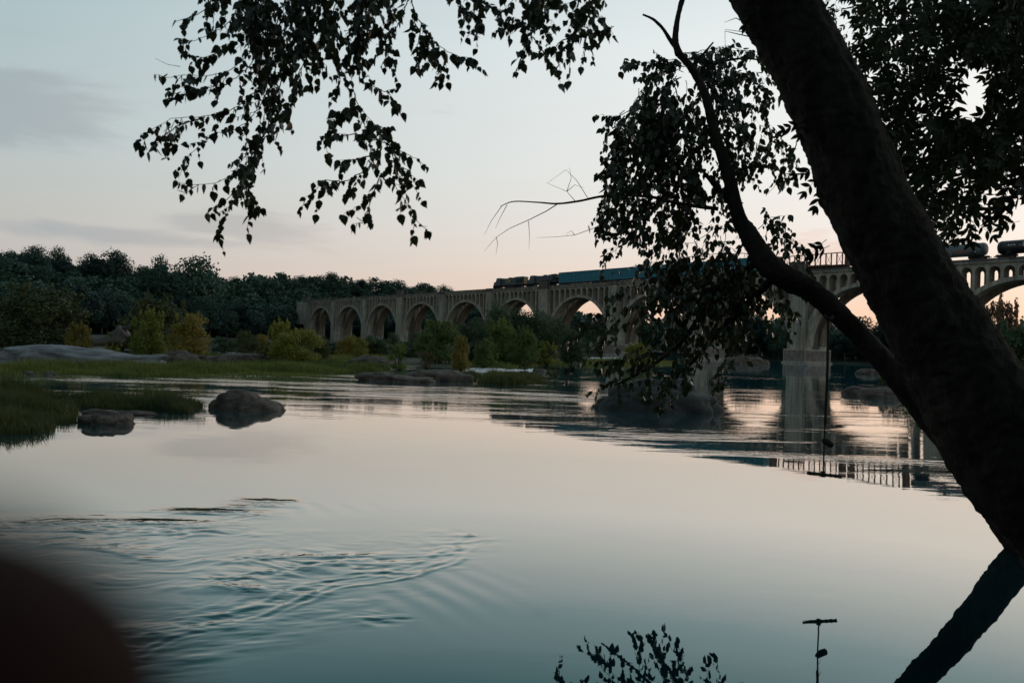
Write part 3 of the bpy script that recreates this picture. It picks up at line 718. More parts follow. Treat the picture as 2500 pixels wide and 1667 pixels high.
def place_woods():
    rng = random.Random(21); cand = []
    lims_x = [600, 700, 735, 755, 870, 900, 1090, 1130, 1190, 1240, 1290, 1345, 1380, 1430, 1500, 2600]
    lims_y = [600, 690, 712, 800, 812, 812, 808, 790, 768, 752, 762, 760, 790, 800, 800, 800]
    n = 26000
    X0 = np.array([rng.uniform(-340, 400) for _ in range(n)]); Y0 = np.array([rng.uniform(120, 640) for _ in range(n)])
    Z0 = far_z(X0, Y0); S2 = poly_sd(X0, Y0, HILL_FOOT); S1 = poly_sd(X0, Y0, FAR_SHORE)
    cell = {}
    for i in range(n):
        x, y, z, s2, s1 = X0[i], Y0[i], Z0[i], S2[i], S1[i]
        right = x > 15 and y > 200
        if s1 < (3 if right else 8) or abs(x/y) > .80 or s2 > 150: continue
        if s2 < (-70 if right else -6): continue
        w = (np.array([x, y, 0]) - BO) @ BN; s = (np.array([x, y, 0]) - BO) @ BE
        if -14 < w < 20 and s > PIER_S[0]-12: continue
        if w < 0 and right: continue
        k = rng.randrange(7); sc = rng.uniform(.8, 1.3); H = (13+k % 3)*sc
        px, py = proj((x, y, z+H))
        if px < -80 or px > 2580: continue
        if w < 0 and py < np.interp(px, lims_x, lims_y): continue
        sky_y = np.interp(px, [0, 70, 130, 170, 200, 270, 330, 400, 480, 560, 640, 780, 900, 1000, 1100, 1250, 1400, 1700, 1750, 1800, 1905, 1980, 2050, 2110, 2160, 2230, 2500],
                          [612, 606, 634, 640, 618, 622, 640, 632, 627, 645, 654, 664, 690, 692, 706, 735, 742, 765, 768, 772, 788, 800, 805, 808, 795, 800, 805])
        sky_y += 8*math.sin(px*.071)+6*math.sin(px*.19) + rng.choice([-24, -10, 0, 6, 12, 16]) + rng.uniform(-5, 5)
        if py < sky_y:
            hn = H - (sky_y-py)*y/FPX
            if hn < 6.5: continue
            sc *= hn/H; H = hn; py = sky_y
        r = 3.2 + .0055*y if s2 < 40 else 4.0 + .0075*y
        c = (int(x//8), int(y//8))
        if any((x-a)**2+(y-b)**2 < r*r for u in (-1, 0, 1) for v in (-1, 0, 1) for a, b in cell.get((c[0]+u, c[1]+v), ())): continue
        cell.setdefault(c, []).append((x, y)); cand.append((x, y, z, k, sc, px, py-sky_y, s2))
    return cand
WOODS = place_woods()
print('wood trees', len(WOODS))
rng = random.Random(5)
WOODS.sort(key=lambda c: min(c[6]*.5, max(0, c[7])*.45 + (0 if c[7] < 12 else 6)) + c[1]*.01)
LEFT_W = [c for c in WOODS if c[5] < 1250]; RIGHT_W = [c for c in WOODS if c[5] >= 1250]
for x, y, z, k, sc, px, _a, _b in LEFT_W[:205] + RIGHT_W[:95]:
    left = px < 1250
    cr, tr = TREES[k]
    tree_obj('woodland_tree', cr, tr, M['hill_leaf'], (x, y, z-.3), rng.uniform(0, 6.28), (sc*rng.uniform(1.0, 1.3), sc*rng.uniform(1.0, 1.3), sc),
             'dark green broadleaf tree in the dense wood on the left hillside' if left else 'dark green tree on the low wooded shore beyond the bridge arches',
             'tree', 'trees of the hillside wood' if left else 'trees on the shore beyond the bridge')
BIGT = [make_tree(400+i, 15, 13, 16, 4200, .62, .30) for i in range(3)]
for i, (px, yt, D, wx, lb) in enumerate([(28, 612, 372, .9, 'tall loose-crowned tree on the skyline at the left edge'), (88, 603, 376, .95, 'tall crown second from the left on the skyline'), (140, 606, 380, .8, 'tall crown on the skyline just left of the notch'),
        (225, 618, 380, .8, 'skyline crown just right of the notch'), (285, 615, 384, 1.1, 'broad tall crown on the left skyline'), (398, 630, 386, .7, 'small round crown poking above the skyline'), (478, 624, 388, 1.0, 'domed crown high on the middle of the left skyline')]):
    b_ = at(px, yt, D); zg = float(far_z(np.array([b_[0]]), np.array([D*1.0]))[0]); hh = b_[2]-zg+.3; cr, tr = BIGT[i % 3]
    tree_obj('skyline_tree', cr, tr, M['hill_leaf'], (b_[0], D, zg-.3), i*1.3, (hh/15*wx, hh/15*wx, hh/15), lb, 'tree', 'tall trees on the skyline')
def wood_mass(items, label):
    g = np.random.default_rng(9); base = []
    for k in range(3):
        cr, _ = make_tree(150+k, 14, 11, 12, 430, 1.45, .15)
        v = np.empty(len(cr.vertices)*3, np.float32); cr.vertices.foreach_get('co', v); base.append(v.reshape(-1, 3)); bpy.data.meshes.remove(cr)
    Vs = []
    for x, y, z, k, sc, px, _a, _b in items:
        a = g.uniform(0, 6.28); c, s_ = math.cos(a), math.sin(a); v = base[k % 3]
        Vs.append(np.stack([(v[:, 0]*c-v[:, 1]*s_)*sc*1.1+x, (v[:, 0]*s_+v[:, 1]*c)*sc*1.1+y, v[:, 2]*sc*.95+z-.3], -1))
    V = np.concatenate(Vs); o = link('woodland', np_mesh('woodland', V, np.arange(len(V)).reshape(-1, 4)), M['hill_leaf'])
    tag(o, label, 'woodland', None, 'stuff')
wood_mass((LEFT_W[205:]+RIGHT_W[95:])[:620], 'rest of the dark wood filling the hillside between the single trees')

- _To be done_
Give the number of lines that carry the word "high", with nothing added.

- _Response below_
2